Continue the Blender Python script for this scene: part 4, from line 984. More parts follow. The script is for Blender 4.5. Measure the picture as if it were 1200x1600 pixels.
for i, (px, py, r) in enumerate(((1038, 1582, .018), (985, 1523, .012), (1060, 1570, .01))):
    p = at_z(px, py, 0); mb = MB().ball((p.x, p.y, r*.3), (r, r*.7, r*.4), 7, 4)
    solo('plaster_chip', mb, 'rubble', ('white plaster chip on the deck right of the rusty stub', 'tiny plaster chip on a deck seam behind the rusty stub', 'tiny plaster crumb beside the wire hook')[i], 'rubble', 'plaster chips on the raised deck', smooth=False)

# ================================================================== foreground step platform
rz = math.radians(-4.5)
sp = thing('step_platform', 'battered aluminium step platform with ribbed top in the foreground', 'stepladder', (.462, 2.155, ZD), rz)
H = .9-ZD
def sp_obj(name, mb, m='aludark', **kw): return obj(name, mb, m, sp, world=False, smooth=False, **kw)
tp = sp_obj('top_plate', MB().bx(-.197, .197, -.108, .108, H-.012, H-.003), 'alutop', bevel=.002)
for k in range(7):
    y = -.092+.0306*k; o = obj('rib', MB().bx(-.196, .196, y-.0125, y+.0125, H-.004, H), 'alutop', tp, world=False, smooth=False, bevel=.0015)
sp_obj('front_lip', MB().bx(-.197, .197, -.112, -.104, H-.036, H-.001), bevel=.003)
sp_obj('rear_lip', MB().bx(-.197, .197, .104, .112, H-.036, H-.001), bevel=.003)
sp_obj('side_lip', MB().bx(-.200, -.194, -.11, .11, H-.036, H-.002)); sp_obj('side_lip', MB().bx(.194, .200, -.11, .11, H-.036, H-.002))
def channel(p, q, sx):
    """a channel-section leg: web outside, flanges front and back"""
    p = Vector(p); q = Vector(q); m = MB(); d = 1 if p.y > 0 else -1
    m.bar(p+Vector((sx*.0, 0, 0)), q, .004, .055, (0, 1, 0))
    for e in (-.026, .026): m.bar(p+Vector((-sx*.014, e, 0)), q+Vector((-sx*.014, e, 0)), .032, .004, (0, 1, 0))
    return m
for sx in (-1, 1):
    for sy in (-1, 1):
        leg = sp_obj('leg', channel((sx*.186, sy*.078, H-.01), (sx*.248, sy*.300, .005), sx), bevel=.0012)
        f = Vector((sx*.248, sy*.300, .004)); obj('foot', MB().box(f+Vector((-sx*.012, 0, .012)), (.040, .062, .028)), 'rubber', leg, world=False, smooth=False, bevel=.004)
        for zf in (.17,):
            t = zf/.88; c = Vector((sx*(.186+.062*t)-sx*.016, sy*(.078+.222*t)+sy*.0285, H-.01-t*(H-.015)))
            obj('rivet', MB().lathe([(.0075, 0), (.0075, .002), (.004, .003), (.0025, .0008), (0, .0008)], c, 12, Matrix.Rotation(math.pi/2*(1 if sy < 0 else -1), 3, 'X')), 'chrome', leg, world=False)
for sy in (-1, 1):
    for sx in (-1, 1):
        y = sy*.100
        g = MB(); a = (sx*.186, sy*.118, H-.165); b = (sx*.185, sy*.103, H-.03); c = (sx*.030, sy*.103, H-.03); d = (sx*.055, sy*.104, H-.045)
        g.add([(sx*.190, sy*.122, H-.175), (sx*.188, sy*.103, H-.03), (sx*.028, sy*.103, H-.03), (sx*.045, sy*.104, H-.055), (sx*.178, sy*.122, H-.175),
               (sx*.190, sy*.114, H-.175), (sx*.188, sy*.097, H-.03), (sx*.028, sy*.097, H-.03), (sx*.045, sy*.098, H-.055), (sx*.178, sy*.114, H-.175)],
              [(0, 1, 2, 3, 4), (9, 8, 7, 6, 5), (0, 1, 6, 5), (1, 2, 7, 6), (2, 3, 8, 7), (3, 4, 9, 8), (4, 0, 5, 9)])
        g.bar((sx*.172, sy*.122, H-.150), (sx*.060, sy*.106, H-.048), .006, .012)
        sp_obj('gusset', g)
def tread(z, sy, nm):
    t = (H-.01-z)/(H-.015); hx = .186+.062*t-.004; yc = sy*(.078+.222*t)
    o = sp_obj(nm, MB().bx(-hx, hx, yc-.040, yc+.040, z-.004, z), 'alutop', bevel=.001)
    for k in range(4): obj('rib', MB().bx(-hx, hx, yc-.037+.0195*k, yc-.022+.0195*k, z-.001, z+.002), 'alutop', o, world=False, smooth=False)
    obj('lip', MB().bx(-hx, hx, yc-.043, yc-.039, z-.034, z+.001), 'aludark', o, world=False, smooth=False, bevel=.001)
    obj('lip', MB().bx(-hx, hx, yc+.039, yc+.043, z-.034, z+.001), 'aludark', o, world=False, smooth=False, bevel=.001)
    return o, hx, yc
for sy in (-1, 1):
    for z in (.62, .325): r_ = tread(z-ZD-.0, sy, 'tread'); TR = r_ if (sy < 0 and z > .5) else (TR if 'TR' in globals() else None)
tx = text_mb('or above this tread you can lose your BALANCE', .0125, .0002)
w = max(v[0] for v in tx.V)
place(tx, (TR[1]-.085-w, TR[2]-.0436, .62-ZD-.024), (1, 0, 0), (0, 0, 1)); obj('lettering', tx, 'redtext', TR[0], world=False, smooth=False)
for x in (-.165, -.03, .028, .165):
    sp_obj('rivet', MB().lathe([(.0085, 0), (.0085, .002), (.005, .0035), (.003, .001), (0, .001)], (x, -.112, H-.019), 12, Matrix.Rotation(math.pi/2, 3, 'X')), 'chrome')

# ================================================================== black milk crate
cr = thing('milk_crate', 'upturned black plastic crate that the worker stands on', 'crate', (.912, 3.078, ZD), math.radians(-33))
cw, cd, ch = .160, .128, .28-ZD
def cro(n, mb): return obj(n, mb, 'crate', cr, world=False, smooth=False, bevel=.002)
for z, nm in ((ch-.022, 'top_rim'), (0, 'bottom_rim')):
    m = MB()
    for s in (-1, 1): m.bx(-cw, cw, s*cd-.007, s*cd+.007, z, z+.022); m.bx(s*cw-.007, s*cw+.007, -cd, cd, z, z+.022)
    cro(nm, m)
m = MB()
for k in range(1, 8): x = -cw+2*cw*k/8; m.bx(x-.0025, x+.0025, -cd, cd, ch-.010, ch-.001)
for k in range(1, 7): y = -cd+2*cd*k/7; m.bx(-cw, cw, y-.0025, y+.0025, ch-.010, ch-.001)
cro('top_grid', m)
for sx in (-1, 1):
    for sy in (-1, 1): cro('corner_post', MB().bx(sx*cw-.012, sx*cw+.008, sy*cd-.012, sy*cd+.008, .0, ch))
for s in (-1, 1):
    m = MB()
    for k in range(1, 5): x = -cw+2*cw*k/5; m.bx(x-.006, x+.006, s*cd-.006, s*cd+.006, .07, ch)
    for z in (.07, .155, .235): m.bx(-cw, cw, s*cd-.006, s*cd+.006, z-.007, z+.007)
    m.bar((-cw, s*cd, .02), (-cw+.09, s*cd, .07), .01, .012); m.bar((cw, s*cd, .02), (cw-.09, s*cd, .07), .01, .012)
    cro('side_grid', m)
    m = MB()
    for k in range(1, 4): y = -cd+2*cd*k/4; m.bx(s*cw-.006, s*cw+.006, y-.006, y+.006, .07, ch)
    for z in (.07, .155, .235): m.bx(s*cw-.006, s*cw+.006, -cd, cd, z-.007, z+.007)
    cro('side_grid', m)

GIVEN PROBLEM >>
Copy out the whole listing exactly as written.

SOLUTION TO THIS TASK >>
Continue the Blender Python script for this scene: part 4, from line 984. More parts follow. The script is for Blender 4.5. Measure the picture as if it were 1200x1600 pixels.
for i, (px, py, r) in enumerate(((1038, 1582, .018), (985, 1523, .012), (1060, 1570, .01))):
    p = at_z(px, py, 0); mb = MB().ball((p.x, p.y, r*.3), (r, r*.7, r*.4), 7, 4)
    solo('plaster_chip', mb, 'rubble', ('white plaster chip on the deck right of the rusty stub', 'tiny plaster chip on a deck seam behind the rusty stub', 'tiny plaster crumb beside the wire hook')[i], 'rubble', 'plaster chips on the raised deck', smooth=False)

# ================================================================== foreground step platform
rz = math.radians(-4.5)
sp = thing('step_platform', 'battered aluminium step platform with ribbed top in the foreground', 'stepladder', (.462, 2.155, ZD), rz)
H = .9-ZD
def sp_obj(name, mb, m='aludark', **kw): return obj(name, mb, m, sp, world=False, smooth=False, **kw)
tp = sp_obj('top_plate', MB().bx(-.197, .197, -.108, .108, H-.012, H-.003), 'alutop', bevel=.002)
for k in range(7):
    y = -.092+.0306*k; o = obj('rib', MB().bx(-.196, .196, y-.0125, y+.0125, H-.004, H), 'alutop', tp, world=False, smooth=False, bevel=.0015)
sp_obj('front_lip', MB().bx(-.197, .197, -.112, -.104, H-.036, H-.001), bevel=.003)
sp_obj('rear_lip', MB().bx(-.197, .197, .104, .112, H-.036, H-.001), bevel=.003)
sp_obj('side_lip', MB().bx(-.200, -.194, -.11, .11, H-.036, H-.002)); sp_obj('side_lip', MB().bx(.194, .200, -.11, .11, H-.036, H-.002))
def channel(p, q, sx):
    """a channel-section leg: web outside, flanges front and back"""
    p = Vector(p); q = Vector(q); m = MB(); d = 1 if p.y > 0 else -1
    m.bar(p+Vector((sx*.0, 0, 0)), q, .004, .055, (0, 1, 0))
    for e in (-.026, .026): m.bar(p+Vector((-sx*.014, e, 0)), q+Vector((-sx*.014, e, 0)), .032, .004, (0, 1, 0))
    return m
for sx in (-1, 1):
    for sy in (-1, 1):
        leg = sp_obj('leg', channel((sx*.186, sy*.078, H-.01), (sx*.248, sy*.300, .005), sx), bevel=.0012)
        f = Vector((sx*.248, sy*.300, .004)); obj('foot', MB().box(f+Vector((-sx*.012, 0, .012)), (.040, .062, .028)), 'rubber', leg, world=False, smooth=False, bevel=.004)
        for zf in (.17,):
            t = zf/.88; c = Vector((sx*(.186+.062*t)-sx*.016, sy*(.078+.222*t)+sy*.0285, H-.01-t*(H-.015)))
            obj('rivet', MB().lathe([(.0075, 0), (.0075, .002), (.004, .003), (.0025, .0008), (0, .0008)], c, 12, Matrix.Rotation(math.pi/2*(1 if sy < 0 else -1), 3, 'X')), 'chrome', leg, world=False)
for sy in (-1, 1):
    for sx in (-1, 1):
        y = sy*.100
        g = MB(); a = (sx*.186, sy*.118, H-.165); b = (sx*.185, sy*.103, H-.03); c = (sx*.030, sy*.103, H-.03); d = (sx*.055, sy*.104, H-.045)
        g.add([(sx*.190, sy*.122, H-.175), (sx*.188, sy*.103, H-.03), (sx*.028, sy*.103, H-.03), (sx*.045, sy*.104, H-.055), (sx*.178, sy*.122, H-.175),
               (sx*.190, sy*.114, H-.175), (sx*.188, sy*.097, H-.03), (sx*.028, sy*.097, H-.03), (sx*.045, sy*.098, H-.055), (sx*.178, sy*.114, H-.175)],
              [(0, 1, 2, 3, 4), (9, 8, 7, 6, 5), (0, 1, 6, 5), (1, 2, 7, 6), (2, 3, 8, 7), (3, 4, 9, 8), (4, 0, 5, 9)])
        g.bar((sx*.172, sy*.122, H-.150), (sx*.060, sy*.106, H-.048), .006, .012)
        sp_obj('gusset', g)
def tread(z, sy, nm):
    t = (H-.01-z)/(H-.015); hx = .186+.062*t-.004; yc = sy*(.078+.222*t)
    o = sp_obj(nm, MB().bx(-hx, hx, yc-.040, yc+.040, z-.004, z), 'alutop', bevel=.001)
    for k in range(4): obj('rib', MB().bx(-hx, hx, yc-.037+.0195*k, yc-.022+.0195*k, z-.001, z+.002), 'alutop', o, world=False, smooth=False)
    obj('lip', MB().bx(-hx, hx, yc-.043, yc-.039, z-.034, z+.001), 'aludark', o, world=False, smooth=False, bevel=.001)
    obj('lip', MB().bx(-hx, hx, yc+.039, yc+.043, z-.034, z+.001), 'aludark', o, world=False, smooth=False, bevel=.001)
    return o, hx, yc
for sy in (-1, 1):
    for z in (.62, .325): r_ = tread(z-ZD-.0, sy, 'tread'); TR = r_ if (sy < 0 and z > .5) else (TR if 'TR' in globals() else None)
tx = text_mb('or above this tread you can lose your BALANCE', .0125, .0002)
w = max(v[0] for v in tx.V)
place(tx, (TR[1]-.085-w, TR[2]-.0436, .62-ZD-.024), (1, 0, 0), (0, 0, 1)); obj('lettering', tx, 'redtext', TR[0], world=False, smooth=False)
for x in (-.165, -.03, .028, .165):
    sp_obj('rivet', MB().lathe([(.0085, 0), (.0085, .002), (.005, .0035), (.003, .001), (0, .001)], (x, -.112, H-.019), 12, Matrix.Rotation(math.pi/2, 3, 'X')), 'chrome')

# ================================================================== black milk crate
cr = thing('milk_crate', 'upturned black plastic crate that the worker stands on', 'crate', (.912, 3.078, ZD), math.radians(-33))
cw, cd, ch = .160, .128, .28-ZD
def cro(n, mb): return obj(n, mb, 'crate', cr, world=False, smooth=False, bevel=.002)
for z, nm in ((ch-.022, 'top_rim'), (0, 'bottom_rim')):
    m = MB()
    for s in (-1, 1): m.bx(-cw, cw, s*cd-.007, s*cd+.007, z, z+.022); m.bx(s*cw-.007, s*cw+.007, -cd, cd, z, z+.022)
    cro(nm, m)
m = MB()
for k in range(1, 8): x = -cw+2*cw*k/8; m.bx(x-.0025, x+.0025, -cd, cd, ch-.010, ch-.001)
for k in range(1, 7): y = -cd+2*cd*k/7; m.bx(-cw, cw, y-.0025, y+.0025, ch-.010, ch-.001)
cro('top_grid', m)
for sx in (-1, 1):
    for sy in (-1, 1): cro('corner_post', MB().bx(sx*cw-.012, sx*cw+.008, sy*cd-.012, sy*cd+.008, .0, ch))
for s in (-1, 1):
    m = MB()
    for k in range(1, 5): x = -cw+2*cw*k/5; m.bx(x-.006, x+.006, s*cd-.006, s*cd+.006, .07, ch)
    for z in (.07, .155, .235): m.bx(-cw, cw, s*cd-.006, s*cd+.006, z-.007, z+.007)
    m.bar((-cw, s*cd, .02), (-cw+.09, s*cd, .07), .01, .012); m.bar((cw, s*cd, .02), (cw-.09, s*cd, .07), .01, .012)
    cro('side_grid', m)
    m = MB()
    for k in range(1, 4): y = -cd+2*cd*k/4; m.bx(s*cw-.006, s*cw+.006, y-.006, y+.006, .07, ch)
    for z in (.07, .155, .235): m.bx(s*cw-.006, s*cw+.006, -cd, cd, z-.007, z+.007)
    cro('side_grid', m)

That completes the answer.